Renewables Save UK Consumers £1.5 Billion

A UK report published in October, “estimated that wind and solar reduced the wholesale cost of electricity by £1.55 billion (C$3.1 billion) [in 2014] … The value in 2015 is estimated at £2 billion.”

The UK has tripled the size of its renewable energy sector in five years, which now totals 28.4 GW. Renewables (wind, solar, hydro & other) were equal to 25% of UK electricity supply in Q2 2015.

“Solar, more so than any technology, has epitomised this dramatic growth… solar capacity in the UK has increased from just 96 MW in 2010 to over 8,200 MW.”

The report examined the impact of what is called the “Merit Order Effect”:


Source: Wind & solar reducing consumer bills,, 2015

“Renewables positively impact electricity bills by reducing the wholesale price of electricity. … this has been quantified by various reports abroad and is a consequence of the Merit Order Effect (MOE). This describes the mechanism by which, at times of renewable generation, electricity from these sources will be cheaper than those from others (e.g., fossil fuel power stations) as renewable generators don’t have fuel costs.”

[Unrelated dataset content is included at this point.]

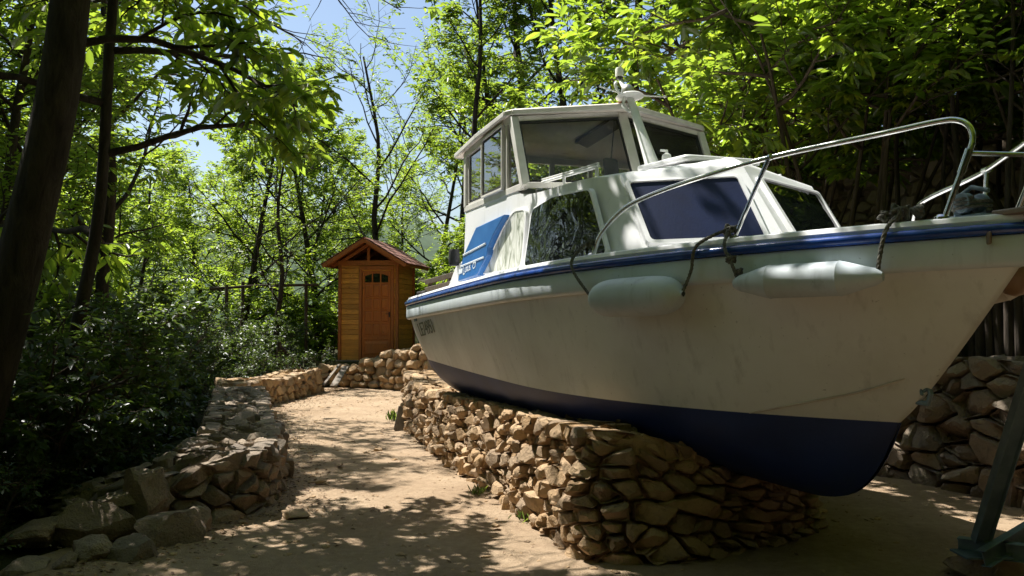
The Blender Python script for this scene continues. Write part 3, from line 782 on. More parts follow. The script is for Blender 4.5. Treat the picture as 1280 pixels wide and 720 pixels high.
# deck with a cockpit well
mb = MB(); cols = [-1, -.93, -.72, -.7, -.35, 0, .35, .7, .72, .93, 1]; V = []
us = [.05, .12, .25, .27, .6, 1.0, 1.02, 1.5, 2.5, 3.5, 4.2, 4.7, 5.1, 5.5, 5.8, 6.1, 6.35, 6.55, 6.66]
for u in us:
    s = u/LEN; b = max(hb(s)-.11, .005)
    for c in cols:
        z = gzs(s)+.05+.03*(1-c*c)
        if .26 < u < 1.01 and abs(c) <= .705: z = 1.12
        V.append(L(u, b*c, z))
n = len(cols); mb.add(V, [(j*n+i, j*n+i+1, (j+1)*n+i+1, (j+1)*n+i) for j in range(len(us)-1) for i in range(n-1)])
mb.build('deck', M['white'], boat, angle=30)
# bow fitting, stem eye, registration, small plate, spray rail
mb = MB(); mb.box(L(LEN-.02, 0, gzs(1)+.075), (.22, .10, .03))
for sd in (-1, 1): mb.box(L(LEN-.10, sd*.105, gzs(1)-.045), (.10, .014, .06), Matrix.Rotation(sd*-.62, 3, 'Z'))
mb.build('bow_fitting', M['plate'], boat, bevel=.008)
def hull_vu(px, py, off=0.):
    """point where the view ray meets the near topside, pushed outwards"""
    d = ray(px, py); best = None
    for s in np.linspace(0, .985, 400):
        for_v = None
        # topside point of station s with this pixel: search t
        lo = None
        for t in np.linspace(0, 1, 21):
            u, v, w_ = top_row(s, t); x, y = uv(u, v); P = Vector((x, y, w_-EYE)); dep = P.dot(Vector((0, cp, sp)))
            qx = 640+FPX*P.x/dep; qy = 360-FPX*P.dot(Vector((0, -sp, cp)))/dep; e = (qx-px)**2+(qy-py)**2
            if best is None or e < best[0]: best = (e, s, t)
    _, s, t = best
    u, v, w_ = top_row(s, t); a = top_row(min(s+.01, 1), t); b = top_row(s, min(1, t+.05) if t < .97 else t); c = top_row(s, t-.05) if t > .06 else (u, v, w_)
    T1 = L(*a)-L(u, v, w_); T2 = L(*b)-L(*c) if (L(*b)-L(*c)).length > 1e-6 else Vector((0, 0, 1))
    n = T1.cross(T2).normalized(); n = n if -n.y > 0 else -n
    return L(u, v, w_)+n*off, n, s, t
pts = [hull_vu(*q, .002)[0] for q in ((936, 516), (1000, 505), (1075, 489), (1130, 475))]
mb = MB(); mb.tube(smooth_path(pts, 4), [.004]+[.011]*(len(smooth_path(pts, 4))-2)+[.006], 8, flat=.6); mb.build('spray_rail', M['oldfender'], hull)
p, n, s, t = hull_vu(527, 419, .006)
q = hull_vu(547, 414.5, .006)[0]; right = (q-p).normalized()
mb = MB(); 
upv = n.cross(right); upv = upv if upv.z > 0 else -upv
text_mesh(mb, 'LE74951', .21, p, right, upv); mb.build('registration', M['ink'], hull, smooth=False)
p, n, s, t = hull_vu(520, 399, .006); mb = MB(); mb.box(p, (.10, .015, .06), right.to_track_quat('X', 'Z').to_matrix()); mb.build('name_plate', M['greyiron'], hull, bevel=.003)
p, n, s, t = hull_vu(1181, 433, .01)
mb = MB(); p = L(6.06, 0, 1.12); mb.tube([p+Vector((0, .0, .05)), p+Vector((.07, 0, .05)), p+Vector((.09, 0, .0)), p+Vector((.07, 0, -.05)), p+Vector((-.02, 0, -.05))], .014, 8)
knot(mb, p+Vector((.05, 0, .03)), .04, 3, .009); mb.build('bow_eye', M['greyiron'], boat)

# --- cabin moulding: rings interpolated between a deck outline and a top outline
HO = [ # u_bot, v_bot, z_bot | u_top, v_top, z_top
 (1.00, 0, 1.78, 1.00, 0, 2.66), (1.00, .6, 1.78, 1.00, .6, 2.66), (1.00, .99, 1.78, 1.00, .955, 2.65), (1.5, 1.0, 1.80, 1.5, .955, 2.65), (2.0, 1.0, 1.82, 2.0, .955, 2.65),
 (2.45, 1.0, 1.84, 2.45, .955, 2.65), (2.66, 1.0, 1.85, 2.64, .955, 2.575), (2.8, 1.0, 1.86, 2.78, .945, 2.55), (3.2, 1.0, 1.87, 3.1, .94, 2.535), (3.6, 1.0, 1.88, 3.5, .93, 2.53), (4.0, .99, 1.89, 3.85, .92, 2.52),
 (4.32, .965, 1.90, 4.02, .90, 2.51), (4.52, .92, 1.905, 4.13, .86, 2.50), (4.66, .84, 1.91, 4.21, .80, 2.505), (4.7714, .60, 1.915, 4.297, .56, 2.525), (4.9107, .30, 1.92, 4.3985, .28, 2.547), (5.05, .0, 1.925, 4.50, .0, 2.57)]
half_o = HO; full = [(a, b, c, d, e, f, 1) for a, b, c, d, e, f in half_o]+[(a, b, c, d, e, f, -1) for a, b, c, d, e, f in half_o[::-1][1:-1]]
def ring(k):
    out = []
    for a, b, c, d, e, f, sd in full:
        if k <= 1: u, v, w_ = a+(d-a)*k, b+(e-b)*k, c+(f-c)*k
        else:
            q = k-1  # roof: towards the spine
            cu = min(max(d, 1.0), 4.35)*(1-.10*q) if d > 3.9 else d
            u, v, w_ = d+(cu-d)*q, e*(1-q), f+(.115 if d > 2.7 else .01)*math.sin(min(1, q*1.15)*math.pi/2)
        out.append(L(u, v*sd, w_))
    return out
mb = MB(); V = []; ks = [0, .25, .5, .75, .93, 1, 1.03, 1.08, 1.2, 1.4, 1.7, 1.98]
for k in ks: V += ring(k)
n = len(full); mb.add(V, [(j*n+i, j*n+(i+1) % n, (j+1)*n+(i+1) % n, (j+1)*n+i) for j in range(len(ks)-1) for i in range(n)]+[tuple(range((len(ks)-1)*n, len(ks)*n))])
cabin = mb.build('cabin', M['white'], boat, angle=32)
mo = cabin.modifiers.new('bevel', 'BEVEL'); mo.width = .03; mo.segments = 4; mo.limit_method = 'ANGLE'; mo.angle_limit = R(28)
# panes laid on the cabin side and front
def side_v(w_, top=.955): return 1.0-(w_-1.85)/(2.6-1.85)*(1.0-.945)
def lay(pts, name, m, parent, off0, off1, r=.03, outward=None):
    P = rounded(pts, r); nn = Vector((0, 0, 0))
    for i in range(len(P)): a, b = P[i], P[(i+1) % len(P)]; nn += a.cross(b)
    nn.normalize()
    if outward is not None and nn.dot(Vector(outward)) < 0: nn = -nn
    mb = MB(); mb.prism([p+nn*off0 for p in P], nn*(off1-off0)); return mb.build(name, m, parent, angle=30), P, nn
def frame_ring(P, nn, name, m, parent, w=.02, h=.012, off=0.):
    c = sum(P, Vector())/len(P); mb = MB(); n = len(P); V = []
    for p in P:
        d = (p-c); d -= nn*d.dot(nn); d.normalize(); V += [p-d*.004+nn*(off-.01), p-d*.004+nn*(off+h), p+d*(w*.9)+nn*(off+h*.9), p+d*(w+.006)+nn*(off-.01)]
    mb.add(V, [(i*4+k, i*4+(k+1) % 4, ((i+1) % n)*4+(k+1) % 4, ((i+1) % n)*4+k) for i in range(n) for k in range(4)])
    return mb.build(name, m, parent, angle=40)
for sd in (1, -1):
    P4 = [L(2.87, sd*side_v(1.94), 1.94), L(4.38, sd*(side_v(1.94)-.025), 1.945), L(4.06, sd*(side_v(2.40)-.012), 2.415), L(3.4, sd*side_v(2.44), 2.45), L(2.96, sd*side_v(2.41), 2.40)]
    o, P, nn = lay(P4, 'cabin_side_window', M['tinted'], cabin, .004, .018, .05, (0, -sd, 0)); frame_ring(P, nn, 'window_frame', M['white'], o, .022, .02)
    P5 = [L(1.72, sd*side_v(1.94), 1.935), L(2.80, sd*side_v(1.94), 1.935), L(2.82, sd*side_v(2.40), 2.42), L(2.50, sd*side_v(2.42), 2.44), L(2.28, sd*side_v(2.3), 2.33)]
    o, P, nn = lay(P5, 'milky_side_panel', M['milky'], cabin, .004, .016, .09, (0, -sd, 0)); frame_ring(P, nn, 'window_frame', M['white'], o, .022, .022)
def fpt(f, k):  # point on the cabin front; f 0 corner .. 1 centre, k 0 deck .. 1 top
    A, B = L(4.66, .84, 1.91).lerp(L(5.05, 0, 1.925), f), L(4.21, .80, 2.505).lerp(L(4.50, 0, 2.57), f); return A.lerp(B, k)
for sd in (1, -1):
    pts = [fpt(.06, .14), fpt(.86, .15), fpt(.89, .84), fpt(.04, .86)]
    pts = [Vector((p.x, p.y*sd, p.z)) for p in pts]
    o, P, nn = lay(pts, 'front_window_cover' if sd > 0 else 'front_window', M['navy'] if sd > 0 else M['tinted'], cabin, .004, .022, .035, (1, 0, .5)); frame_ring(P, nn, 'window_frame', M['white'], o, .035, .035)
# hatch, vent, handrail
mb = MB(); P = rounded([L(3.55, .34, 2.655), L(4.28, .32, 2.625), L(4.28, -.32, 2.625), L(3.55, -.34, 2.655)], .06); mb.prism(P, (0, 0, .045)); mb.build('roof_hatch', M['white'], boat, bevel=.015)
mb = MB(); mb.lathe([(.038, 0), (.038, .13), (.034, .15), (.012, .165), (.01, .19)], L(3.53, .05, 2.66), (0, 0, 1), 16); mb.tube([L(3.53, .05, 2.84), L(3.50, .09, 2.85)], .009, 8); mb.build('horn', M['white_metal'], boat)
for sd in (1, -1):
    mb = MB(); a, b = L(2.56, sd*.80, 2.675), L(3.85, sd*.79, 2.625); mb.tube([a, a.lerp(b, .5), b], .013, 10)
    mb.tube([a+Vector((0, 0, .024)), b+Vector((0, 0, .022))], .007, 8)
    for k in (.04, .5, .97): p = a.lerp(b, k); mb.tube([p+Vector((0, 0, .025)), p-Vector((0, 0, .07))], .014, 8)
    mb.build('roof_handrail', M['white_metal'], boat)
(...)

“As generating capacity needs to exceed demand, there are multiple combinations of generators that could be used to provide electricity. In order to reduce the cost of this electricity, it is logical to meet demand with the cheapest generators available at the time, i.e., those with the lowest marginal cost. A list of generators in ascending order of marginal cost is known as a Merit Order. Generators will be called upon according to the Merit Order to meet national demand.”


In Ontario, renewables account for a third (33%) of installed capacity, made up of 24% from hydro, 8% from wind, 1% from biofuel and less than 1% from solar. Nuclear generators account for 37% of capacity and gas-fired generators make up 29%.

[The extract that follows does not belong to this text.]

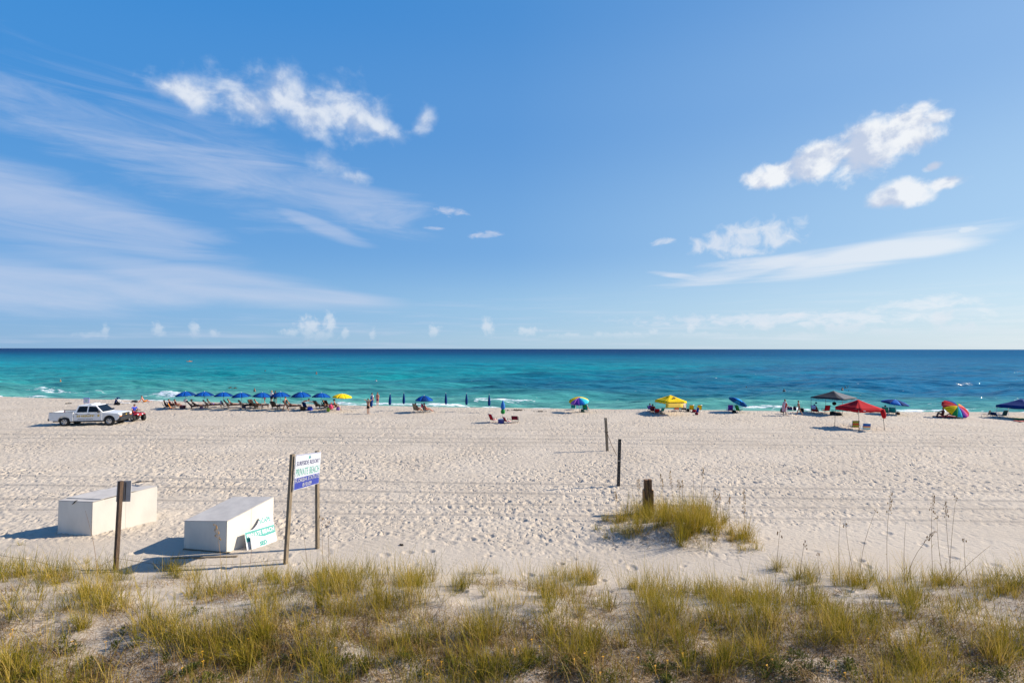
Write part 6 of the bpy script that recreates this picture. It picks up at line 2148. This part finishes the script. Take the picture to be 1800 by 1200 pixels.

Source: Independent Electricity System Operator (IESO)

Solar capacity in Ontario is a meager 140 MW, not much more than where the UK was 5 years ago. It would seem that if we really want to reap the benefit of renewables, now is not the time to dial back government incentives for solar and wind energy projects. Practical experience elsewhere shows us that aggressive investment in renewables can return real and lasting benefits for consumers – even if its not immediately evident:

“Not all electricity is bought on wholesale markets, instead being contracted months or years in advance at a fixed price via mechanisms such as Power Purchase Agreements (PPAs). As such, it is not immediately obvious how savings in the wholesale price will be passed through to the end user. However, even the prices paid through long term contracts (e.g. PPAs) will be based to some extent upon the wholesale price of electricity. Whilst savings may not be passed through immediately, the reduced wholesale price will impact when these instruments re-contract.”